From: Paul Zarembka (zarembka@BUFFALO.EDU)
Date: Thu Jun 03 2004 - 09:15:31 EDT


Anybody:

Has anybody on the list done or know of any work which does a careful analysis of the occasions when Marx used the term "social relations of production"?  Jerry and I use it quite differently than Howard.

Paul Z.

P.S. Howard, since Jerry is commenting on a portion of your reply to me in a manner I might have done, I'll probably await an answer to the above before continuing with "on money".  Thanks for the stimulating discussion.

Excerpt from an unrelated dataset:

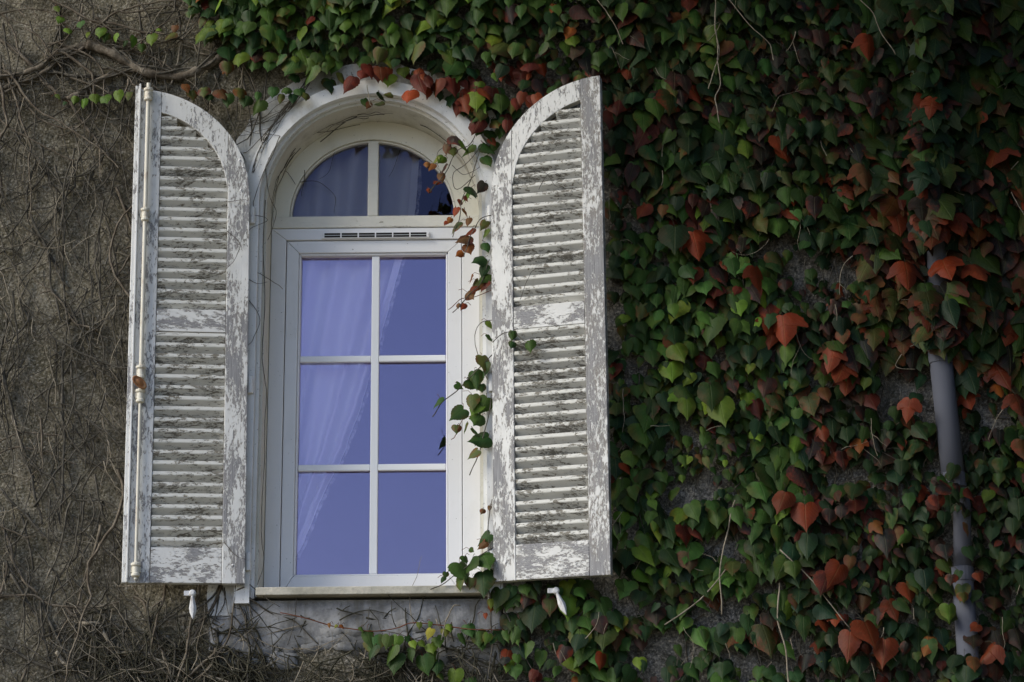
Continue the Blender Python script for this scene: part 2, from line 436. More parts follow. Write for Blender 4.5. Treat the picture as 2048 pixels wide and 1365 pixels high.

*************************************************************************
Vol.21-Neoliberalism in Crisis, Accumulation, and Rosa Luxemburg's Legacy
RESEARCH IN POLITICAL ECONOMY, Zarembka/Soederberg, eds, Elsevier Science
********************** http://ourworld.compuserve.com/homepages/PZarembka


"Gerald A. Levy" <Gerald_A_Levy@MSN.COM> said, on 06/03/04:

>Hi Howard.

>> It is the contribution of Bhaskar, and his reading of Marx, to make clear
>> that some such understanding could be applied to social relations, ie that
>> social relations can be thought of as causally potent, but non-empirical.
>> In other words, I can see the material poles that make up a social
>> relation,
>> say Joe (a husband) and Meg (a wife) and I can see it's effects, but the
>> "relation" is something that is non-empirical.  Marx said that society is
>> just an ensemble of social relations.  That means, I take it, that much
>> more
>> than class is involved.  Marriage qualifies.  Ultimately social relations
>> are effective, if they are, as a result of the actions of individuals.
>> But
>> when we refer to "separate" producers establishing the relation of value,
>> really we refer to any constellation of entity that acts autonomously in
>> bringing a product to market -- a corporation, a petty producer,  a slave
>> owner, a collective farm, etc.

>Yes, there is a social relation between Joe and Meg.  It does not
>constitute social relations _of production_, though.  One should not
>divorce (no pun intended)  the concept of value from the _specific_ social
>relations of production  associated with capitalism.  These specific
>social relations of production are associated with a specific _class_
>relation in which value and surplus value can arise.

>Simply because in Ancient Greece products were produced for exchange, were
>exchanged,  and had a utility does not mean that they had (in Marx's sense
>of the term) value.  Undoubtedly, those products had value in some _other_
>sense of the term,  but value in the Marxian tradition refers most
>fundamentally to a specific social/class relationship.